THE business chamber in Mandalay, Myanmar’s northern economic hub, is undertaking modernisation through a partnership programme with a regional chamber of commerce in Germany.  

The German IHK Reutlingen (Industrie und Handelskammer Reutlingen) is currently undertaking a three-year agreement with the Mandalay Region Chamber of Commerce and Industry (MRCCI) to restructure the latter and modernise its services and administration.

Patrick Jung, project manager in charge of the partnership, told The Myanmar Times that the IHK is advising the MRCCI on reforming and modernising the chamber. This includes the introduction of new membership services, improving the operational efficiency and chamber accounting information system, organising events and cultivating contacts abroad.

All these reforms efforts, funded by federal budget from Berlin, are implemented with the objective to strengthen the MRCCI as the business association of Myanmar’s second largest city, which is set to become the country’s northern economic powerhouse in the next few years. Berlin is providing EUR€900,000 for this partnership, which started in November 2015 and will last for three years.

“The partnership programme invests in intangible things, such as bringing in experts. It is also about making economic contacts, mostly with German businesses. For example, we [MRCCI] are conducting a conference call with a big German firm which is interested in producing electronics in upper Myanmar.

“We are trying to get a Germany-base Tobacco company to invest in Mandalay. If that is successful, it will create 1,500 jobs,” Mr Jung said.
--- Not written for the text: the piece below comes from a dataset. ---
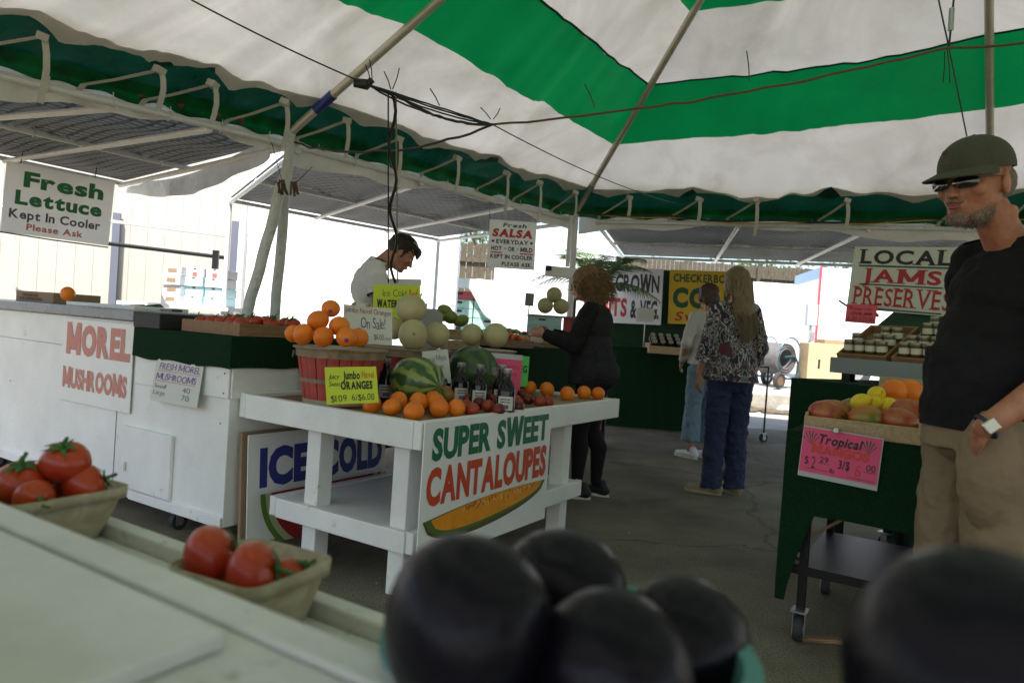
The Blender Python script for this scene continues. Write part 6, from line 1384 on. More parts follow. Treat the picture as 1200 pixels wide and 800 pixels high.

He described  IHK Reutlingen as the “eyes and ears and hands of German industries in Myanmar” and vice versa. The MRCCI is working towards scaling up the export of pulses and fruits to the European single market, after efforts to export mangoes last year failed.

Renewing collaboration

The current partnership programme will end in November 2018 but both sides are planning to renew the collaboration, according to IHK Reutlingen, with another agreement set for 2018-2021.

I want to have at least one company invest in Mandalay by the end of this partnership programme …

– Patrick Jung, Project manager

“It’s not a one way track, it’s definitely a two way track,” Mr Jung added.

The staff at the MRCCI has a traditional approach in management and the board members are volunteers in the way that they all have their own business to attend to.

Mr Jung’s role, as the project manager of the partnership, is to advise and coordinate, but ultimately the chamber drives its reform process.

Business chambers in Germany are funded by the government and provide much more services and functions than their Myanmar counterparts.

Mr Jung commented that IHK has a history spanning five centuries, and boasts 430,000 members in the region of Reutlingen in Germany.

Additionally, Berlin is in collaboration with the MRCCI and has supported seven senior experts so far to come to Myanmar to assist domestic companies in developing new products on a voluntary basis. For example, an expert in biscuits came to the country and advised a biscuit factory on improving its production.

“I want to have at least one company to invest in Mandalay by the end of this partnership programme and I want to export upper Myanmar or Myanmar goods to the European Union. It is not written in my assignment but, if you ask me honestly, that is what I want to do,” the project manager explained.

The MRCCI has establishing its website and Facebook page to improve communications with members and share information. The organisation is in the process of developing a regular newsletter.

These upgrades will be important for the chamber to support entrepreneurs with better services and knowledge transfer, while improving the dialogue between businesses and the local decision-makers, such as the regional government. Businesses have certain interest in certain questions, for example taxation, education, local service charges, infrastructure and bureaucracy.

“Myanmar is a new democracy, following years of military government. There wasn’t much dialogue before. But in an open society, such as in Germany, businesses can tell the decision- makers what they want and what they don’t want.

“The voice of the Mandalay economy is the MRCCI. It’s important to communicate what they need, for example to talk to the media and other stakeholders,” Mr Jung concluded.